Technological advancement : The other side of the coin - 3

Our technological trend is accelerating. For instance, we now have 3D printers, vast machinery to help construct tunnels and bridges, and even software that helps with the design of new products and infrastructure, such as sophisticated computer-aided design (CAD) programs. One computational realm, evolutionary programming, even allows software to ‘evolve’ solutions to problems, while being agnostic on what shape that final solution could take. Need an equation to fit some data? Evolutionary programming can do that — even if you can’t understand the answer it comes up with.

The US legal Code, itself a kind of technology, is more than 22 million words long and contains more than 80,000 links within it, between one section and another.
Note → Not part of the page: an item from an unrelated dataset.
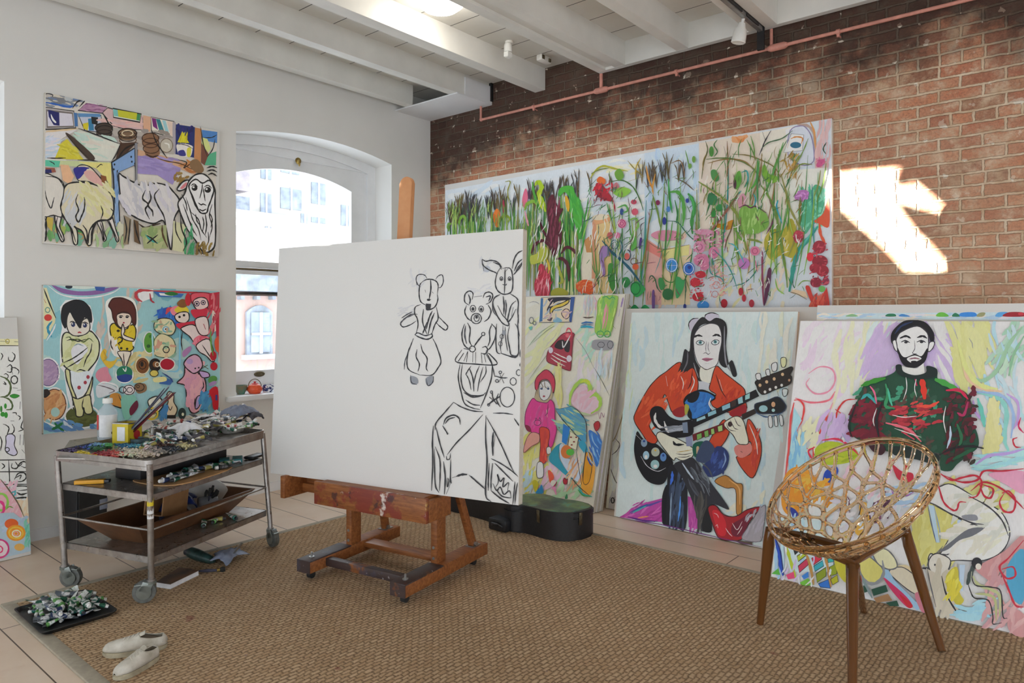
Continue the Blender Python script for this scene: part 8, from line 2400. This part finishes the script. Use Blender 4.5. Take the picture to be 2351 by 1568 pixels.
A.run('''
@ 1000 250 3.336
F e07828 450 810 475 765 500 790 500 850 480 910 455 870
F a83048 520 720 530 700 540 780 525 800
F d86a88 680 650 700 610 715 680 690 760 670 720
F 4a2a48 715 640 730 610 735 680 720 690
L e8a0b0 14 690 780 710 860 720 900
L 8aa030 18 490 910 500 850 540 820 575 840 560 870
L 7aa838 22 110 940 105 890 130 880
L 7aa838 20 190 930 190 860 220 820 245 870 240 920
L 7fae38 24 690 780 710 730 760 710 800 750 800 800
L a8c428 34 770 590 790 560 820 600 800 660 830 720 850 790
L c8d048 14 810 640 800 700 830 780
L 4f9a38 20 750 560 760 640 790 740 810 800
L 8a8a30 8 540 560 580 560 560 640 580 760
L 5a4a28 6 840 620 860 680 895 600
L 5a4a28 6 850 640 870 640 860 700
F 4ca83a 945 660 960 610 1010 590 1060 600 1080 660 1120 720 1130 860 1110 1010 1080 900 1050 780 1040 700 1000 640 960 670
B 3a9a38,60c050,2f8a38 12 16 110 -70 20 1040 660 1110 900
L 2f7a34 10 950 650 955 780 990 900 1010 1100
L 48a048 14 1110 700 1150 900 1110 1200 1090 1400
L 3a8a3a 12 1180 680 1160 800 1120 1000 1080 1300
L 9ac858 9 1200 700 1170 860 1130 1000
L 58a848 12 1000 820 1020 1000 1050 1200 1060 1400
F d8a828 1000 670 1020 680 1035 740 1025 790 1005 740
F 561828 905 655 930 720 960 760 985 770 950 850 975 930 970 1030 940 1110 900 1110 870 1020 850 1000 870 900 860 780 870 700
B 6a2034,7a2c44,401420,8a3a50 10 34 110 82 12 875 720 960 1090
L 561828 20 805 850 830 930 870 990 890 1030
L 561828 22 740 1110 770 1040 830 1010 880 1050 900 1100
L 561828 22 970 1110 1010 1060 1060 1080 1075 1110
L 561828 26 930 1150 980 1150 1020 1200 1030 1320
L 3a1418 10 810 845 825 860
F b8c048 735 1130 780 1110 830 1050 870 1080 860 1150 800 1180 740 1190
L a8b040 20 940 1170 960 1250 980 1320 950 1340
F a8a838 900 1390 960 1370 1020 1400 1010 1430 900 1435
L d8b838 16 860 1150 880 1220 870 1280
F b82c40 800 1200 830 1190 850 1240 890 1290 885 1400 860 1435 780 1435 765 1340 790 1260
B d85068,e8909c,a02034,c84058 8 34 100 75 20 780 1240 880 1420
E e05a28 1155 1360 72 52
B e87838,d84820,f09050 12 22 40 40 60 1100 1320 1210 1410
L a8a838 14 1190 540 1230 480 1290 440 1380 460 1480 480
L 6a7a38 8 1200 500 1260 470 1340 455
F a82434 1230 640 1240 570 1290 590 1330 640 1370 700 1340 710 1280 690 1250 670
B c81c30,4a1c2c,e03848 12 26 50 40 60 1225 560 1360 700
F d8682c 1245 540 1270 520 1310 545 1300 575 1250 565
F b87078 1370 590 1395 565 1415 600 1390 625
L b02a3a 12 1340 680 1370 720 1385 790
L 8a3048 12 1180 730 1200 680
L 3f6a34 10 1345 560 1440 550 1520 600 1570 690 1600 780
F 8abf4a 1370 640 1430 600 1500 620 1490 650 1440 680 1400 670
F 6a9a38 1380 490 1420 460 1450 510 1430 545 1395 540
L 5a8a34 10 1340 480 1342 550
L 8a7a30 8 1480 400 1540 470 1600 520
L b09838 9 1580 380 1545 450 1540 540
L 8a8a3a 7 1480 560 1600 520
L 6a9a40 9 1545 520 1540 640
E c04a60 1525 715 20 18
E d05a70 1535 790 26 26
E d88aa8 1435 880 34 36
O a02a60 6 1435 880 26 28
O a02a60 5 1435 880 12 14
E 2a4a88 1435 790 14 26
E d87aa0 1400 970 22 24
E b85a5a 1345 970 22 26
L 4f9a50 10 1320 720 1340 800 1360 860
L 5aa050 14 1400 760 1460 740 1480 780 1440 800
L 7ab050 16 1480 860 1540 840 1560 900 1520 960 1500 1060
F 6ab858 1490 1000 1530 960 1550 1040 1510 1090
L 1f5a70 20 1285 1010 1350 1090 1420 1150 1500 1230 1600 1360
L 2a6a78 8 1420 1000 1440 1060 1410 1130
O 2a6a78 6 1380 1040 28 34
F a080b8 1265 1100 1290 1050 1330 1060 1340 1120 1300 1150 1310 1260 1290 1280 1270 1180
O 2a4a5a 7 1475 1120 28 40
E d86a60 1475 1130 20 26
O 6a5a4a 6 1530 1170 26 26
E d8603a 1540 1210 24 24
F 3f8a3a 1330 1200 1370 1190 1360 1260 1400 1300 1380 1400 1340 1350
F 2f8a4a 1440 1300 1480 1290 1500 1330 1470 1370 1440 1350
F 2fa050 1505 1350 1550 1320 1590 1350 1615 1385 1560 1440 1520 1420
O 1f6a3c 7 1540 1375 36 46
F 2fa060 1500 1540 1530 1500 1560 1520 1570 1550
F 2fa060 1580 1540 1610 1500 1650 1530 1640 1560
L 2a3a4a 6 1455 980 1450 1080
F 4a2a78 1575 990 1590 1000 1580 1070 1565 1060
L 3a2a38 6 1610 870 1580 900 1590 1000
L 3a8a50 10 1590 1050 1580 1250 1590 1400
@ 1450 250 3.336
L 5a5230 9 275 330 285 450 300 560
L 5a5230 8 245 340 275 430 290 540
L 5a4a30 8 330 350 300 440 290 560
L 4a4a28 7 220 460 260 520 285 600
L 3a9a4a 16 290 540 300 680 320 800
L 6a8a30 10 255 580 280 650
L c88a3a 14 120 440 140 540 170 620
L c8903c 12 190 500 170 600 175 660
L a86a30 9 105 560 150 640
L 6a8a3a 14 170 660 210 800 230 910
L 7a5a38 8 310 420 380 400 410 480 410 560
L 5a4a3a 8 340 530 420 570 490 630
L 5a4a3a 8 430 560 400 640
L 5a4a3a 8 430 560 500 480
L 5a4a3a 8 430 560 370 610
L 4f9a40 26 300 640 360 640 400 700 410 800 400 900
L 3a8a40 28 440 650 470 690 490 760 470 860 475 960
L 48a858 14 450 660 480 720 480 820
L 2f7a3a 12 340 700 360 800 350 880
L 5a8a38 8 420 320 440 400 450 470
E 6a9a40 485 390 14 26
E 6a9a40 455 440 14 20
E 4a80c0 290 770 16 22
E 2a3a9a 435 705 12 18
E 22308a 260 860 16 30
L 2a6a50 8 270 860 360 870 420 940 480 1000 560 1040
E 7a1c4a 210 720 16 20
E c04a60 30 715 18 18
L 5a5a30 9 575 250 590 320 560 420 545 540
L 7a5a30 9 740 250 745 400 740 520
L 6a5a30 7 715 290 735 380
L 6a5a30 7 775 270 750 370
L 3a6a3a 9 665 240 640 280 665 330 640 370
E 4a8a3a 620 330 18 40
F 4a8a4a 615 480 650 470 680 530 660 560 625 540
F 2f7a4a 600 650 650 655 665 700 640 740 590 720
E 2f8a4a 683 760 30 28
E 2f8a3a 635 800 18 38
L 5a7038 12 580 390 680 380 800 390 900 430 970 500 1000 600
L 8a6a38 9 590 420 720 390 860 400 940 460
L 7a6a34 9 780 350 900 360 1010 400 1100 450 1150 530
L 7a8a3a 22 520 560 640 640 740 720 820 820 860 950 890 1080
L c8a888 8 560 590 680 680 780 760
L a88048 9 890 1000 910 1150 900 1260
L 6a8a3a 20 1000 590 1060 680 1110 780 1130 900 1160 1080 1190 1250 1200 1370
L 8a8a48 16 1150 500 1190 640 1220 760 1280 880 1330 970
L 8a9a48 12 900 640 930 560 970 400
L 4f9a3a 16 985 400 960 560 900 640
L 3f8a4a 14 975 380 970 560 975 740
L 5a8a3a 9 890 240 940 340 960 400
L 5a8a3a 9 920 210 945 300 950 380
L 3a3438 9 1075 170 1030 250 1010 300 985 360
L 3a3438 8 1010 180 1030 240
L 4a6a4a 9 1240 170 1160 230 1060 260 1010 300
L 4a7a48 9 1200 240 1150 330 1100 480 1060 640
L 5a9a4a 14 1170 260 1130 380 1080 520 1000 720
F 7aae3a 1010 450 1030 430 1060 500 1120 520 1120 560 1060 570 1010 510
L a88a38 12 1140 410 1180 400 1200 470
B a87a3a,c89a4a,8a6a2a,6a8a3a 9 30 70 75 30 1200 350 1280 530
L 6a8a3a 8 1360 230 1320 330 1260 440
L 7a8a3a 9 1390 430 1300 430 1230 520
F 5a9a3a 810 500 840 480 850 560 810 620 790 580
E 4a2a38 800 580 12 36
L 38989a 12 850 490 890 480 900 540 880 600
L 38989a 10 800 700 820 660 850 630
F c890a0 820 700 860 650 885 690 860 750 830 750
L 3a98a0 10 940 650 960 700 940 760
L 8a5a48 18 600 960 660 880 730 790 780 720 830 640
F 78a848 830 790 880 740 960 750 1030 790 1060 880 1010 940 900 960 850 880
B 6a9a3a,a8cc78,8ab858 10 34 100 84 8 840 780 990 950
L 5a2a48 10 830 760 880 740 920 760 960 750 1040 800
L 6a2a50 10 1040 960 1080 890 1090 840
L 8a3a58 16 1010 1060 1010 1300 1020 1500
F 5a2a4a 1050 1240 1080 1240 1060 1400 1030 1500 1020 1480
L 6a9a3a 18 790 880 830 980 880 1020
L 5a4a28 9 790 850 770 930 740 1000 720 1090
L 7a8a3a 16 890 1000 960 1010 1010 1030
L 2a98b0 12 1130 700 1120 760 1160 880
E b070b0 1310 665 58 40 -20
B c888c8,9a58a0,d8a0d8 10 18 34 20 50 1265 640 1360 700
E c85a8a 1455 420 40 22 -40
B d8709a,b84a7a 8 10 20 40 60 1425 380 1490 445
L 2a4a38 9 1500 260 1475 310 1495 350
E b03a4a 1285 980 40 48
B c84a5a,8a2a38,d87080 8 16 26 40 60 1250 940 1320 1020
E 982838 1445 1060 50 50
E 902434 1450 1170 60 48
E a02838 1410 1220 40 36
E 982434 1470 1240 48 44
E 8a2438 1420 1330 44 38
E 8a2c48 1495 1320 26 32
B b83848,701828,c85060 10 50 34 40 60 1380 1030 1510 1350
E d83040 1375 1135 26 34
E 6ab058 1465 1380 26 24
F c83a30 1340 1370 1370 1360 1400 1440 1440 1460 1490 1390 1505 1380 1520 1560 1400 1560 1390 1500
B d85040,a02830,e06a50 14 24 90 75 20 1380 1440 1500 1550
L 7aa04a 8 1280 1360 1320 1320 1380 1320
P d8c0a0 1240 1380 1340 1400 1360 1450 1230 1410
L 8a7a60 7 1210 1400 1280 1420 1350 1460
E c890a8 565 945 70 22
B d890b0,e0a8c0,c87898,b8608a 9 90 24 40 60 490 930 730 1060
E d08aa8 530 1060 44 46
E c8789a 545 1160 60 50
E c8789a 640 1100 40 44
E c87898 570 1200 34 40
O a84a78 6 530 1060 22 24
O a84a78 6 545 1160 24 24
O a84a78 5 640 1100 18 20
B d890b0,b8608a,e8b0c8 7 30 24 40 60 480 1030 690 1230
E b878b8 870 1185 44 44
E d07a98 955 1090 36 36
O b04a70 6 955 1090 20 20
B d8a098,c87880,e8b8b0 8 80 22 40 60 610 1200 740 1440
O c08080 5 660 1350 26 26
O c08080 5 700 1300 22 22
O c08080 5 650 1420 24 24
E b82838 540 1270 40 28
E c02c3c 500 1330 40 36
E b82030 520 1440 44 34
B d83848,8a1824,e05868 8 34 24 40 60 460 1260 580 1460
E 3a88d0 320 1200 46 54
O e8f0f8 5 320 1200 40 46
L e8f0f8 5 320 1150 320 1250
L e8f0f8 5 275 1200 365 1200
E 2f6ac0 450 1225 44 50
O e8f0f8 5 450 1225 36 40
E 1f3a8a 455 1215 14 14
E 3a88d0 560 1505 46 34
L 3f7a3a 7 245 1270 280 1320 340 1320 380 1210
L 2f5a40 9 140 1330 160 1280 190 1300 210 1370 240 1410
F 3a8a4a 220 1300 250 1300 270 1360 240 1390 220 1350
E 2a6a3c 290 1420 42 44
F 3a9a58 350 1300 380 1290 400 1310 420 1320 400 1400 355 1450
L 2a5a4a 7 425 1280 425 1400 420 1500
F 6a4a88 170 1400 190 1400 190 1530 170 1530
E 2a3a88 420 1515 12 22
L 3f8a88 9 610 1170 620 1260 700 1300 740 1370
L 48a8b0 10 750 1030 800 1050 850 1130 870 1180
L 38908a 9 640 1080 720 1160 780 1260 820 1380
L 2f7a70 8 790 1360 880 1330 960 1250 980 1160
E b02838 848 1400 18 30
E b02838 872 1450 16 28
E b03040 930 1490 20 30
E a82030 720 1490 26 34
L 5a9a38 10 890 1380 900 1420
L c8b038 12 920 1340 930 1400
L 3f8a4a 10 960 1390 980 1440
L 8ab850 10 1110 1300 1130 1380 1180 1420
L c8607a 7 960 1160 965 1200 975 1250
L c8607a 6 985 1170 985 1240
B 2f6a3c,3f8a4a,1f5a50,8a3a5a,4a7a2a 5 150 70 60 60 120 500 1330 1480
B f4f2ec,eceadc 6 90 60 70 50 500 560 1350 1480
B 5a8a3a,3a7a3a,8a6a30 6 60 120 75 20 540 300 1300 760
@ 1000 250 3.336
B f0efe8,e4ecd8 6 90 120 82 12 740 700 1580 1400
B 2f6a3c,3f8a4a,1f5a50,6a2a4a 5 90 80 60 50 1180 560 1600 1400
B 2f6a3c,6a8a3a,b0c868 5 110 130 86 6 90 740 800 940
''')
A.done()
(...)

This vast legal network is profoundly complicated, the functionality of which no person could understand in its entirety. As Michael Mandel and Diana Carew put,"we keep adding more and more rules and regulations. Each law individually might make sense, but taken together they can be debilitating, and even interact in surprising and unexpected ways."

In chess, a realm where computers are more powerful than humans and have the ability to win in ways that the human mind can’t always understand, these types of solutions are known as ‘computer moves’ — the moves that no human would ever do, the ones that are ugly but still get results. Computers have exposed the fact that chess, at least when played at the highest levels, is too complicated, with too many moving parts for a person — even a grandmaster — to understand.

So how do we respond to all of this technological impenetrability? One response is to simply give up, much like the comic strip character Calvin (friend to a philosophical tiger) who declared that everything from light bulbs to vacuum cleaners works via ‘magic’. Rather than confront the complicated truth of how wind works, Calvin resorts to calling it ‘trees sneezing’. This intellectual surrender in the face of increasing complexity seems too extreme and even a bit cowardly, but what should we replace it with if we can’t understand our creations any more?

Perhaps we can replace it with the same kind of attitude we have towards weather. While we can’t actually control the weather or understand it in all of its nonlinear details, we can predict it reasonably well, adapt to it, and even prepare for it. And when the elements deliver us something unexpected, we muddle through as best as we can.

And when things get too complicated and we end up being surprised by the workings of the structures humanity has created? At that point, we will have to take a cue from those who turn up their collars to the unexpected wintry mix and sigh as they proceed outdoors: we will have to become a bit more humble!